Opinion
November 8, 1989
Finkelstein, Borah, Schwartz, Altschuler Goldstein, P.C. (Edward R. Siegel of counsel), for petitioner.
Michael H. Lee for respondents.
The petitioner moves for summary judgment or in the alternative for an order striking respondent's jury demand and striking and/or severing the first and second counterclaims based on failure to repair the demised premises and business losses as interposed by respondent.
The petitioner, in addition to being the owner and landlord of the subject premises, previously operated a dry cleaning store that he sold to respondent. The respondents purchased both petitioner's business and entered into a lease for the demised premises for a period of 10 years commencing September 1, 1987 and expiring on August 31, 1997. The purchase price was $355,000 with $180,000 paid in cash and the balance of the purchase price of $175,000 to be paid in 60 equal monthly installments each in the sum of $3,080.84 pursuant to promissory notes.
Both a security agreement and promissory notes were executed in the sale of the business with a provision in the lease that failure to pay the note would constitute a default in the terms of the lease. The lease also provides that in the event the premises are totally damaged by fire and rendered unusable by the tenant, the landlord has the responsibility to make the repairs and the tenant will again pay rent after five days' notice of the repair.

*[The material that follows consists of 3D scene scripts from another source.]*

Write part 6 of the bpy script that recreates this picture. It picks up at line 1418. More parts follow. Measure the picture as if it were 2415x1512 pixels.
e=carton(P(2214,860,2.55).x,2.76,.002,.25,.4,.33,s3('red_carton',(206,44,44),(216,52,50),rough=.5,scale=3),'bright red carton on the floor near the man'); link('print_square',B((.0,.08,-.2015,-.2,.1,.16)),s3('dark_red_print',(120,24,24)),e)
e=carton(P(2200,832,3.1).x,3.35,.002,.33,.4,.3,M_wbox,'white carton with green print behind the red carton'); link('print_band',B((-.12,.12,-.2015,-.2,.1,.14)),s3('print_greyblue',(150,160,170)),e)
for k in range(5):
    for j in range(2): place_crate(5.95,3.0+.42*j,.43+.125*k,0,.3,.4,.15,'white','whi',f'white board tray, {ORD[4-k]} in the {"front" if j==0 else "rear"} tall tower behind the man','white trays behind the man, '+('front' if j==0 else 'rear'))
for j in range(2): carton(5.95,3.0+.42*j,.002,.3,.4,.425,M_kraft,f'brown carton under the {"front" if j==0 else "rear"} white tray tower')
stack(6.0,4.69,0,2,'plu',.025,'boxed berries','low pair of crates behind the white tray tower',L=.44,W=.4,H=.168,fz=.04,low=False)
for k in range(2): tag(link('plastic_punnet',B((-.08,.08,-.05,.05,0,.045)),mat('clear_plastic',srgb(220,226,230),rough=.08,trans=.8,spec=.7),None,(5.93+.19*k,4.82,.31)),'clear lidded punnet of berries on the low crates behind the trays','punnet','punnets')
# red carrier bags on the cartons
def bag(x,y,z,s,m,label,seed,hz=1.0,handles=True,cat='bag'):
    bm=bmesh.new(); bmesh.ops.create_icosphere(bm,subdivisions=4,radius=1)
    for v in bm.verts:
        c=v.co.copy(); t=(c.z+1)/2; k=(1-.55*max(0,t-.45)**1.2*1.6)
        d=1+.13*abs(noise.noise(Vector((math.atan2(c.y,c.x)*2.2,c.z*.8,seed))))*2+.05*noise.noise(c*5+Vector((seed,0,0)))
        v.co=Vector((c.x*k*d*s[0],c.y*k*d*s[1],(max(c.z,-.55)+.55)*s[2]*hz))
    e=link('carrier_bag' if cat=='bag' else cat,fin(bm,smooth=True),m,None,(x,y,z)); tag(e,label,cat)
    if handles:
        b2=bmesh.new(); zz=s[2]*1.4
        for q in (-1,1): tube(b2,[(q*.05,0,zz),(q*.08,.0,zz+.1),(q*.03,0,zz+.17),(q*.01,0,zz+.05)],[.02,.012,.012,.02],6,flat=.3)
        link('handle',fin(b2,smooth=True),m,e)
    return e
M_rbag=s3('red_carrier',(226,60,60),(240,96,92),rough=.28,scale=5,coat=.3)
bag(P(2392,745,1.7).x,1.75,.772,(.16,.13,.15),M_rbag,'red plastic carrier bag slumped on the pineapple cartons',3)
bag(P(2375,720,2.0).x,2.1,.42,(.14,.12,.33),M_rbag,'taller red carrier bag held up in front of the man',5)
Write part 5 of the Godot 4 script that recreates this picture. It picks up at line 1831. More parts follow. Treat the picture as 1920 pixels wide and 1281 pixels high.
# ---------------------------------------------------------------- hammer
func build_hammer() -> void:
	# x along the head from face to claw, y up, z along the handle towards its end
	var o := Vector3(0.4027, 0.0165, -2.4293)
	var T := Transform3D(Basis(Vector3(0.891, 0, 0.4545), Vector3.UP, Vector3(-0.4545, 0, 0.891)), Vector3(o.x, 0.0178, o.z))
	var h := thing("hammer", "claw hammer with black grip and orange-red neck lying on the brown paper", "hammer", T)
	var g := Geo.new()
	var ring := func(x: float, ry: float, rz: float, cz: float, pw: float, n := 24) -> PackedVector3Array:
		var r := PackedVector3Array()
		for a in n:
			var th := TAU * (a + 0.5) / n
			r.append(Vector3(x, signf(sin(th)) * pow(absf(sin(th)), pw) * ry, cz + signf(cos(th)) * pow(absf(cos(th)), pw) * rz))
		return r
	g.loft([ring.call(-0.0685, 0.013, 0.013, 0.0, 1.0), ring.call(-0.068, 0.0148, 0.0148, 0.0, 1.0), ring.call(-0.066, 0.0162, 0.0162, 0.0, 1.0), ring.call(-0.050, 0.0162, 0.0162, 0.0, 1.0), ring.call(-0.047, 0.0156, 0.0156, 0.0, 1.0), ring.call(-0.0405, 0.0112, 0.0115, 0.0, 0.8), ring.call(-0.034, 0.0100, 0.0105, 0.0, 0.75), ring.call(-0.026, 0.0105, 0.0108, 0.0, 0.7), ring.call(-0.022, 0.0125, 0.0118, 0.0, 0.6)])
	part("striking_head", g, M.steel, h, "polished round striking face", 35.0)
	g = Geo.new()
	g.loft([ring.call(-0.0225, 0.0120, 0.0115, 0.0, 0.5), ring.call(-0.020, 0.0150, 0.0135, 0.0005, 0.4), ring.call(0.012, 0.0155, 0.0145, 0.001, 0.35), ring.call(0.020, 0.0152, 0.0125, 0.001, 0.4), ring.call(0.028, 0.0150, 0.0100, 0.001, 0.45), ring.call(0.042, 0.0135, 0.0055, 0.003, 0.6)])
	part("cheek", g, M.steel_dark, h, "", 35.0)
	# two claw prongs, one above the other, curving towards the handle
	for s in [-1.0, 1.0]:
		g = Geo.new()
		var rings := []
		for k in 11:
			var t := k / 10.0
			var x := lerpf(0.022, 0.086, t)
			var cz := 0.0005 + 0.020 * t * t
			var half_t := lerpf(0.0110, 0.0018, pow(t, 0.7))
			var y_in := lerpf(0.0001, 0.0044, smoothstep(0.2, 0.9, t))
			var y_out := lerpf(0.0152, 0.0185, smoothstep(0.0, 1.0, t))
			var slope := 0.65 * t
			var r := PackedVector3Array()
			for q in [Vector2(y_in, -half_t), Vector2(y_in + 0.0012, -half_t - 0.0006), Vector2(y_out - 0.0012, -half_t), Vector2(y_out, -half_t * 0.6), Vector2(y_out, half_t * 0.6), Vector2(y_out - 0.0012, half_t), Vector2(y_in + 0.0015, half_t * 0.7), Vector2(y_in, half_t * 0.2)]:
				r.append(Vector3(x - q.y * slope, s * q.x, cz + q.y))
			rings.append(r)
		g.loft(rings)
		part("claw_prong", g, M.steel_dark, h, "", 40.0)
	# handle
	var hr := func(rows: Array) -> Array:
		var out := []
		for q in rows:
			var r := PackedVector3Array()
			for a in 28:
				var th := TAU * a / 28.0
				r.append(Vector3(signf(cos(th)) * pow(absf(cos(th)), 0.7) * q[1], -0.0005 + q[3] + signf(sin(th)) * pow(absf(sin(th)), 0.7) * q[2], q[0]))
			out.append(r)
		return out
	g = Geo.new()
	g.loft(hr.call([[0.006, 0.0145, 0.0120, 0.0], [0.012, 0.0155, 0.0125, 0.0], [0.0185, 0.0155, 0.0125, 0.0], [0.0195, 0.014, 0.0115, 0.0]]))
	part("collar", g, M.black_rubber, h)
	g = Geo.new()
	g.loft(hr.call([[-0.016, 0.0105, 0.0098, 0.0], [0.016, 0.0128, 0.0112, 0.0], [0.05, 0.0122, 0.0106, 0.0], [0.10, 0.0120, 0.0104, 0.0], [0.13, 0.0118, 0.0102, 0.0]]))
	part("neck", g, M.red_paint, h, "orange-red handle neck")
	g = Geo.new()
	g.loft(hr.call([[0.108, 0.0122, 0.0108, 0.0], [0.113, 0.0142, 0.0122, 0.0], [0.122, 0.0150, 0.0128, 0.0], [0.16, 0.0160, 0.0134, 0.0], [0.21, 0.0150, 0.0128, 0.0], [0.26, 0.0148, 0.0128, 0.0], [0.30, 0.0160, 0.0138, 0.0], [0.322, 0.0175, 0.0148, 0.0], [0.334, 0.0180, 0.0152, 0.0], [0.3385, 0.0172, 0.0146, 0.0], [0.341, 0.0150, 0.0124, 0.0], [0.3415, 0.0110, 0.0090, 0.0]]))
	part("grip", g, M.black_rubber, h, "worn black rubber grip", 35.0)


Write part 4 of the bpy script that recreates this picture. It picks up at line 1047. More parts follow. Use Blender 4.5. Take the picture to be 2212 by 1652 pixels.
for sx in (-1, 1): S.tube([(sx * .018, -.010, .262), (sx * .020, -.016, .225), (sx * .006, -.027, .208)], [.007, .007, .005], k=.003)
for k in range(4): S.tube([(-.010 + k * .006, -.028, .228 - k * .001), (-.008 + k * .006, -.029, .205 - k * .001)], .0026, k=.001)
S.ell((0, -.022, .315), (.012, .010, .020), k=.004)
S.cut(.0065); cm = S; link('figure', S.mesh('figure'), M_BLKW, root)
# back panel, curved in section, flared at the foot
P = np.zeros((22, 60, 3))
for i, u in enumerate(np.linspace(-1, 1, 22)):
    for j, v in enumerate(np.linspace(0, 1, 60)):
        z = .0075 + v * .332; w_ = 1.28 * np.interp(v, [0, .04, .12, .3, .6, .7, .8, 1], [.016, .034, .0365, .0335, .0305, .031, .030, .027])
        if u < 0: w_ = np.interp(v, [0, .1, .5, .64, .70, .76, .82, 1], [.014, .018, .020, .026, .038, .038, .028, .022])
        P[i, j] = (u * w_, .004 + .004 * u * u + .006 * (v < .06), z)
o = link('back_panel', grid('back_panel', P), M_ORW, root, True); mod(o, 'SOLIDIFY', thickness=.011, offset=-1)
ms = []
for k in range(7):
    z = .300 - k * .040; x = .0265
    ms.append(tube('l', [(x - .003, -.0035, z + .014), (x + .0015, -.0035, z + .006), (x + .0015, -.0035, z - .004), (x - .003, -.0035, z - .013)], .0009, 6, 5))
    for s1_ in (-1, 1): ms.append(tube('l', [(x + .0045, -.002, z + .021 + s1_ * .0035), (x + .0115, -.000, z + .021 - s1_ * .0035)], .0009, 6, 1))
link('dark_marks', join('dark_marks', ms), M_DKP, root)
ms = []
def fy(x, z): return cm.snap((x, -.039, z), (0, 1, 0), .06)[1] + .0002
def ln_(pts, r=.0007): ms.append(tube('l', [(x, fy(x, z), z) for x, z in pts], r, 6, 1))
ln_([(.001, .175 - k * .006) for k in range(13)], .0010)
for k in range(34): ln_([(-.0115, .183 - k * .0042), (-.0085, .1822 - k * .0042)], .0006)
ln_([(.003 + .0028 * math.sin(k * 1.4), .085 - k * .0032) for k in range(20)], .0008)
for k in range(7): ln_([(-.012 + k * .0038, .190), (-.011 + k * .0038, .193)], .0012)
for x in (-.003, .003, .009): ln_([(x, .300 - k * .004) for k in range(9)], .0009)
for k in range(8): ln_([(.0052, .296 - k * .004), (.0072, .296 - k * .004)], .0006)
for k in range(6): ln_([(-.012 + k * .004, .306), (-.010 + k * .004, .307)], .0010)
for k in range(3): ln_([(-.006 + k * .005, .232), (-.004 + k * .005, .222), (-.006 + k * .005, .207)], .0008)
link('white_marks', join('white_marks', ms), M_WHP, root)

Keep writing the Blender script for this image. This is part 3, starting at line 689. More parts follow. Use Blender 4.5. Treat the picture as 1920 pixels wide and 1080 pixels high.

In November 1988 a fire occurred on the premises that destroyed the interior of the premises to the point where the respondent could not continue to conduct his business and no longer continue in possession. The premises cannot be possessed by either party in its present condition. Since the fire, the respondent has not paid rent or any of the payments due under the promissory note.
The petitioner admits that this action is not commenced as a nonpayment proceeding nor has any default been triggered as a result of the failure to pay such rent, but rather as a result of respondent failing to meet his obligations under his promissory note. In essence, the petitioner seeks to enforce a promissory note that was merged with the lease agreement.
To the extent that the failure to pay the promissory note under the lease agreement was a breach of the terms of the lease agreement, this court will not entertain the action by way of summary proceedings because the action does not satisfy any of the statutory requirements under RPAPL 701 et seq. which was intended to provide a landlord with a simple, expeditious and inexpensive way of regaining possession of his property, not collection of what is allegedly owed to him under promissory notes. (See also, RPAPL 711.)
The petitioner/landlord in First Natl. City Bank v Wall St. Leasing Corp. ( 80 Misc.2d 707 [Civ Ct, N Y County 1974]) brought a summary proceeding against a tenant who was no longer in possession of the demised premises. The petitioner's witness admitted that prior to the commencement of the action he visited the subject premises and saw no furniture, no desks or other personal property of the respondents. The court held (supra, 80 Misc.2d, at 709) that it lacked jurisdiction and held that, "[t]he possession necessary to sustain jurisdiction is physical possession not the legal right of possession. (Sarafian v. Wool Bros. Corp., 75 Misc.2d 355.) There is no evidence which shows that petitioner could not at all times subsequent to May, 1974, have taken complete possession of the premises without need of this proceeding (Matter of Wythe v. White, 150 Misc. 405)."
The court in Fishel v Baronelli, Ltd. ( 119 Misc.2d 625 [Civ Ct, N Y County 1983]) was faced with a situation where the tenant never took possession but received an executed copy of the lease as well as a set of keys. The tenant in Fishel informed the landlord that the premises were unsuitable for it to conduct business. The landlord told the tenant that he would be released of all his rental obligations if another tenant was secured. The landlord was able to interest another tenant to rent the premises at a higher rate of rent. The original tenant, however, refused to return the keys or terminate the lease unless he was refunded at least one half of the original month's rent he initially paid. The landlord then sued and the court, upon this set of facts, found that the court did have jurisdiction because the tenant acquired the legal right to possession and never surrendered the leasehold when he refused to return the keys to the landlord and terminate the leasehold. (Fishel v Baronelli, Ltd., 119 Misc.2d 625, 626, supra.)
This court need not reconcile the apparent inconsistencies in the legal conclusions reached in First Natl. City Bank (supra) or Fishel (supra). In the present matter, the tenant is neither in physical possession as in First Natl. City Bank (supra) nor does he have a present right to possession, as in Fishel (supra), or obligation to pay rent. At best, the tenant has a potential right to possession under his lease once the premises are in usable condition and an obligation to pay rent within five days of his notification that the premises are in usable condition. (Lease para 9.)
There being no physical possession (First Natl. City Bank v Wall St. Leasing Corp., supra) and no present right of possession (Fishel v Baronelli, Ltd., supra), the petition is dismissed because the court lacks jurisdiction to entertain this matter as a summary proceeding. (RPAPL 701 et seq.) This dismissal is without prejudice to petitioner's right to bring any other appropriate action available to him. Respondent's counterclaims are severed.